If anyone has a favorite red focus light please post a link.

Edited by brightnight

I would also recommend trying a red focus light. The fish in my local river are less spooked by red compared to white.

I'm a little confused by your other issue. If you're using strobes, then I'd expect you to have enough light to shoot at f/8 at fairly low ISO. Also, lowering shutter speed will have no effect in the dark (unless you're using continuous light instead of strobes).

  • Author
32 minutes ago, Isaac Szabo said:

I would also recommend trying a red focus light. The fish in my local river are less spooked by red compared to white.

I'm a little confused by your other issue. If you're using strobes, then I'd expect you to have enough light to shoot at f/8 at fairly low ISO. Also, lowering shutter speed will have no effect in the dark (unless you're using continuous light instead of strobes).

Thanks for responding. I have my strobes turned all the way down and diffusors to limit the light to the fish as much as possible because as I mentioned these fish are super shy.

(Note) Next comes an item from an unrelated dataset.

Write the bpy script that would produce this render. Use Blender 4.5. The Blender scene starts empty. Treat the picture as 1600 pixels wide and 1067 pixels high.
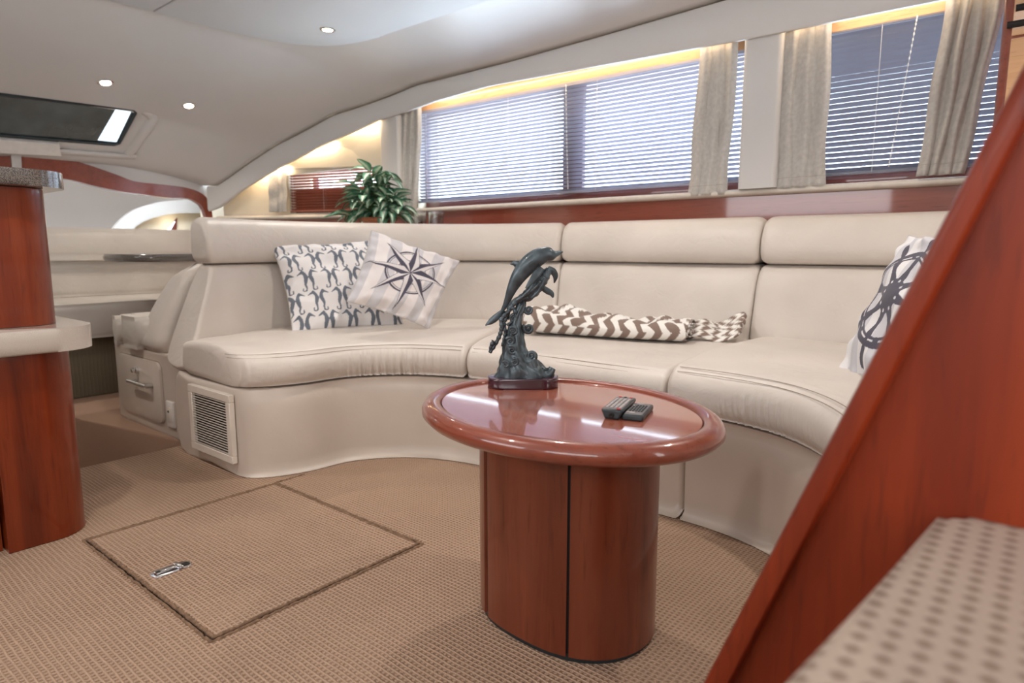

I haven't dialied in the strobe power except to say that the photos look reasonable and I've aired on the side of caution with light so I might be able to come up a bit on strobe power but I haven't had a limited number of chances to experiment.

My thinking was to try to keep a fast enough shutter speed to stop blurring so I can freeze a fish digging out a redd, but now that you mention it I'm thinking about shutter speed as it related to daylight but at night where the only light comes from the strobes and a little from the moon, so it doesn't matter and I can move up to 1/100th without issue.

If you have a favorite red focus light please post a link.

Strobes fire so fast (1/10,000 of a second) that fish don't typically react to them at all. It is the steady state lights that typically cause issues and scares off the fish.

Most lights sold as UW photography focus lights have a red-light mode. Some high quality and low-cost examples are the OrcaTorch 710v or Kraken Hydra 1800 WSR.